Opinion
No. 852.
September 18, 1975.
Appeal from the County Court at Law, Smith County, Milton G. Mell, J.
L. Royce Coleman, Jr., Coleman Baldridge, Denton, for appellant.
Jerry Bain, Tyner, Bain Tyner, Tyler, for appellee.
Appellant filed suit in forcible detainer against Appellee in Justice Court in Smith County, Texas, for possession of certain premises in Tyler; and, after a jury trial in that court, judgment was rendered for Appellee. Appellant then appealed to the County Court at Law of Smith County where, after trial de novo before a jury, judgment was rendered that Appellee have possession of the premises in question.
Appellant brings several points of error in his appeal to this Court complaining that under the one special issue submitted to the jury the case became a trial of title to real property, that there was insufficient evidence to support the jury finding, that the court should have granted Appellant a money judgment for rent and that the special issue was a general charge.
"Who do you find from a preponderance of the evidence to be entitled to the possession of the premises in question? Answer Mr. Mac Symes."
We are met at the outset with the assertion by Appellee that this court has no jurisdiction to consider the appeal insofar as Appellant seeks relief from that portion of the judgment awarding possession of the property to Appellee. Appellee maintains that a forcible detainer suit is a special proceeding and is governed by special statutes, and that the right of possession was the only issue tried in the justice court and in the county court and that the judgment of the county court is final, and not appealable. We agree with Appellee's contention.
It seems to be well settled that no appeal may be taken from a judgment of the county court in a forcible detainer suit, unless the judgment awards damages in excess of $100, and this court has no jurisdiction to consider such appeal on the question of possession. When damages are awarded in excess of $100, then only the damage portion of the appeal may be considered. Art. 3992, V.A.T.S.; Williamson v. Johnson, 492 S.W.2d 327 (Tex.Civ.App. — Tyler, 1973, n.w.h.); New Friendship Baptist Church v. Collins, 453 S.W.2d 529 (Tex.Civ.App. — Houston (14th Dist.), 1970, n.w.h.); Pizanie v. Citizens Investment Co., 448 S.W.2d 803 (Tex.Civ.App. — Houston (14th Dist.), 1969 writ ref'd).
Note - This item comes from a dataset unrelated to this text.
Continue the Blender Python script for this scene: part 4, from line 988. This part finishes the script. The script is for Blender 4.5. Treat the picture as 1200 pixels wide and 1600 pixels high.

We hold that this court does not have jurisdiction to consider the question of possession of the premises. Further, we hold that this court does not have jurisdiction to consider whether the trial court erred in submitting the special issue on the grounds that it constituted a general charge. The special issue concerned the question of possession and is not reviewable by this court. See authorities cited above.
Appellant sued for possession as well as damages for the rental value of the premises during what Appellant alleged was a hold-over period after Appellant was entitled to possession. In the justice court Appellant alleged the damage to be 'at least $2,000,' while in the county court he alleged that Appellee had mailed to Appellant two cashier's checks for $1,818 and $600, and Appellant tendered these checks into the registry of the court 'to pay off and discharge any judgment entered in this cause for back rent.' The record reveals that Appellee continued to deposit into the court $600 for each month thereafter to the time of trial. In the county court judgment the sums of money paid into the registry of the court by Appellee were awarded to Appellant.
Appellant's only point concerning his damage claim complains that the court erred in refusing to render judgment for him 'for the fair rental value of the premises in the amount of $1,500 per month after July 18, 1974, to the date of the trial.'
The record reveals that no issue on damages was submitted to the jury and that Appellant did not request submission of a damage issue. Rule 279, T.R.C.P. provides that 'Failure to submit an issue shall not be deemed a ground for reversal of the judgment, unless its submission, in substantially correct wording, has been requested in writing and tendered by the party complaining of the judgment * * *.' The judgment of the county court awarded possession to Appellee and awarded to Appellant all sums of money paid into the registry of the court by Appellee. Therefore, it appears that Appellant could not recover any further damages because all independent grounds of recovery not conclusively established under the evidence and upon which no issue is given or requested is waived. Rule 279, T.R.C.P. There is no request in the record by Appellant that the trial court make any finding on damages. This point is overruled.
Appellant also asserts that the trial in the county court was a trial of title to real estate and was not within the jurisdiction of that court; and, therefore, that court's judgment is void. We overrule this contention. The only issue submitted to the jury was on the question of possession. The question of possession is within the jurisdiction of the county court, and the judgment was not void. Rules 746 and 749, T.R.C.P.
The attempted appeal from the trial court's judgment granting possession of the premises to Appellee is dismissed; in all other respects the judgment of the trial court is affirmed.